Son foyer originel n’était donc pas spécialement l’Europe septentrionale, tout nom du renne par exemple étant inconnu, et encore moins l’Europe orientale, la région des steppes étant exclue pour les nombreuses raisons linguistiques évoquées. En outre, une école archéologique menée par l’italien Mario Alinei tend à démontrer qu’il n’y a eu aucune rupture civilisationnelle en Europe, invalidant l’idée d’invasion « indo-européenne », selon l’hypothèse de la continuité paléolithique européenne, qui est séduisante malgré certaines faiblesses, car on ignore comment le proto-indo-européen a pu demeurer intact pendant plusieurs millénaires sur une grande partie de notre continent et comment de nouveaux termes, désignant des découvertes technologiques, ont pu enrichir ce même vocabulaire.

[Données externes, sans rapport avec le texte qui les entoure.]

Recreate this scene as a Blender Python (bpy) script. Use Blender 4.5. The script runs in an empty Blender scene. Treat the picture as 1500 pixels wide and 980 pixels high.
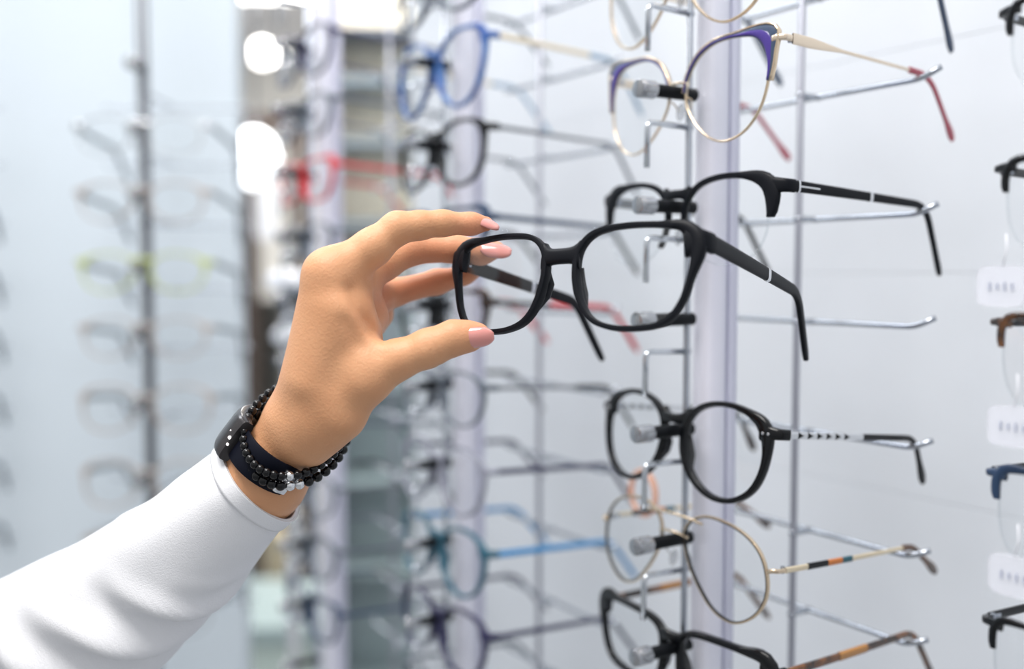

Il faut donc admettre que, au contraire de cette théorie faisant des Indo-Européens de nomades de l’est de l’Europe envahissant le reste du continent en plusieurs vagues, et imposant leur langue, théorie qui a servi hier à justifier tous les extrémismes et aujourd’hui à rejeter l’héritage indo-européen pour les mêmes raisons, les Indo-Européens ont inventé la démocratie, la république (à la romaine) et une forme archaïque de socialisme. Ainsi les vieux Romains de la république, les Athéniens du temps de Périclès, les sociétés paysannes balto-slaves, les islandais du Xème siècle de notre ère, sont certainement restés les plus proches du modèle ancestral indo-européen que j’ai décrit. Les présenter comme une aristocratie guerrière venue de l’étranger ne tient donc plus.